The Drone-ification of America

While the idea of airborne drones policing America’s streets may seem far-fetched, like something out of a sci-fi movie, it is now our new reality.

More than a year after Congress passed and President Obama signed into law the FAA Reauthorization Act, which mandates that the Federal Aviation Administration create a comprehensive program for the integration of drone technology into the national air space by 2015, drones—pilotless, remote controlled aircraft that have been used extensively in Iraq, Afghanistan and Pakistan to assassinate suspected terrorists, as well as innocent civilians—are suddenly making headlines.

Most recently, FBI director Robert Mueller’s revealed that the government has been using drones to conduct surveillance on U.S. soil. Yet this should surprise no one. Indeed, I’ve been warning against it for years, which is why The Rutherford Institute drafted legislation for use by state governments and local municipalities to protect their constituents from exactly such a scenario by prohibiting the use of evidence gathered by surveillance drones from being used in court.

SIERRA VISTA, AZ - MARCH 07: A Predator drone operated by U.S. Office of Air and Marine (OAM), takes off for a surveillance flight near the Mexican border on March 7, 2013 from Fort Huachuca in Sierra Vista, Arizona. (Credit: Getty Images) 

As the past few weeks have shown, the government has no qualms about violating the Fourth Amendment’s prohibition on unreasonable searches and seizures when it suits its purpose. If the National Security Agency has no qualms about spying on Americans’ phone calls and emails, why would the FBI be any less inclined to spy on Americans from the skies?

We are entering an entirely new era of surveillance and domestic police tactics, one in which no person is safe from the prying eyes of the government or the reach of its weapons. By 2020, it is anticipated that there will be 30,000 drones crisscrossing the skies of America, all part of an industry that will be worth hundreds of millions of dollars per year.

The power of these machines is not to be underestimated. Many are equipped with cameras that provide a live video feed, as well as heat sensors and radar. Some are capable of peering at figures from 20,000 feet up and 25 miles away. They can also keep track of 65 persons of interest at once.

Some drones are capable of hijacking Wi-Fi networks and intercepting electronic communications such as text messages. The military has developed drones with facial recognition software, as well as drones that can complete a target-and-kill mission without any human instruction or interaction.

While there are undoubtedly legitimate uses for drone technology domestically, such as locating missing persons, as Director Mueller acknowledged, domestic drones are moving to the forefront of the government’s aerial surveillance efforts.
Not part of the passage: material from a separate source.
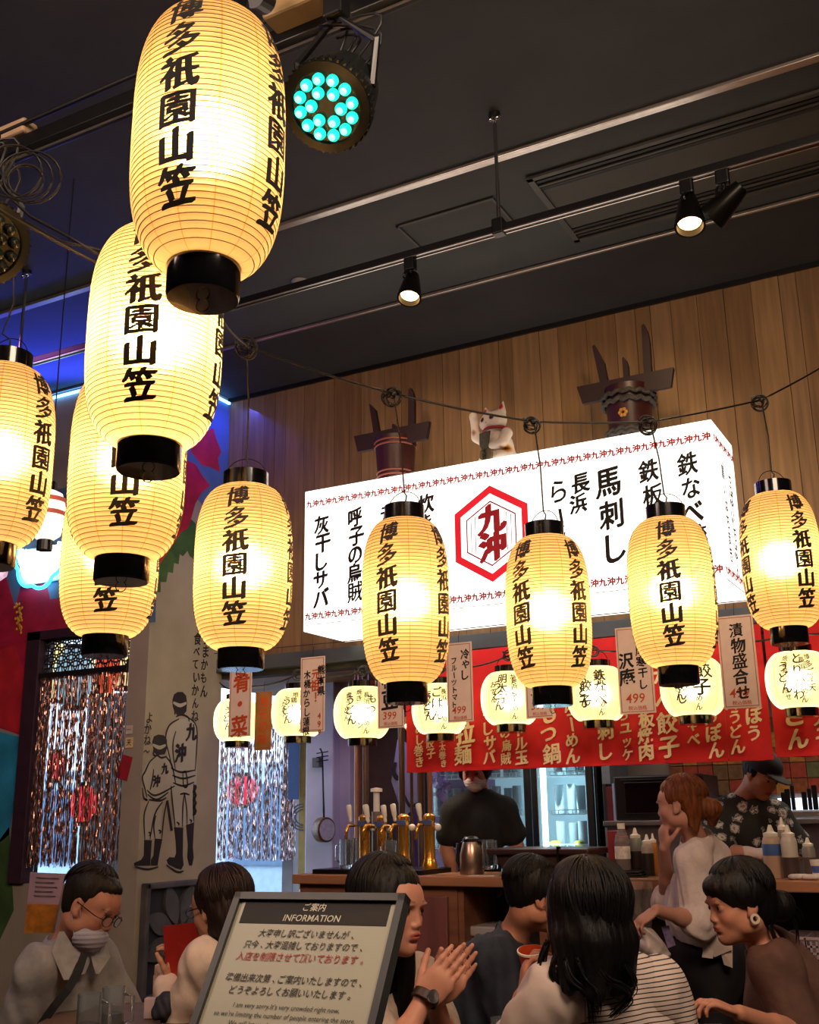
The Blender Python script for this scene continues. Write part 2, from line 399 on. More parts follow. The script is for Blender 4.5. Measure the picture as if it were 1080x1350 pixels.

And while these particular drones may not, at this time, be armed with the lethal weaponry that is currently being used overseas in Afghanistan and Pakistan, it’s only a matter of time.

In any case, even armed with “less-lethal” weaponry, drones can be devastating to those attempting to exercise their basic First Amendment rights. Indeed, outfitted with the latest in high-definition cameras and crowd control technology such as impact rounds, chemical munitions rounds and tasers, drones will eventually be star players in the government’s efforts to clamp down on protest activities and keep track of protesters. The Shadowhawk drone, which is already being sold to law enforcement agencies throughout the country, is outfitted with lethal weapons, including a grenade launcher or a shotgun, and weapons of compliance, such as tear gas and rubber buckshot.

These are not really new developments. As far back as the 1970s, the CIA was working on an “insectothopter,” a gasoline-powered dragonfly-style aerial surveillance drone. And as early as 2007, protesters in Washington, D.C., spotted dragonfly-like drones monitoring their activity. Developments in technology and policy suggest that the sighting was probably one of the first real-world tests of these devices.

As with just about every freedom-leeching, technology-driven government policy inflicted on us by Congress and the White House in recent years, from whole-body scanners in airports to RFID chips in our passports and drivers licenses, the mass introduction of drones into domestic airspace has one main goal: to empower the corporate state by controlling the populace and enriching the military industrial complex.

The varied expressions of the government’s growing power—the excessive use of tasers by police on non-threatening individuals, allowing drones to take to the skies domestically for purposes of surveillance and control of free speech protesters, the NSA’s monitoring of emails and phone calls, and on and on—which get more troubling by the day, are merely the outward manifestations of an inner, philosophical shift underway in how the government views not only the Constitution and the Bill of Rights, but “we the people,” as well. Mind you, in the face of the government’s growing power, we are all lumped into the same category. We are all suspects: potential nuisances and rabble rousers who must be surveilled, silenced and, if necessary, shut down.

What this reflects is a movement away from governmental officials who are bound by the rule of law. As I document in my new book, A Government of Wolves: The Emerging American Police State, if not checked, it will inevitably lead to a government that seeks total control over the populace through the imposition of its own self-serving laws on the citizenry—laws carried out by a police force hired to do the government’s bidding and upheld by a judiciary more concerned with legalism, statism, corporatism and elitism than with preserving the rights of the people.

One thing is clear: while the idea of airborne drones policing America’s streets may seem far-fetched, like something out of a sci-fi movie, it is now our new reality. It’s just a matter of how soon you can expect them to be patrolling your own neighborhood. The crucial question, however, is whether Americans will be able to limit the government’s use of such tools of surveillance and compliance or whether we will be caught in an electronic nightmare from which there is no escape. In the meantime, all you can do is keep your eyes on the skies. As Peter W. Singer, a military analyst for the Brookings Institution, recognizes, “There’s no stopping this technology. Anybody who thinks they can put this genie back in the box—that’s silliness.”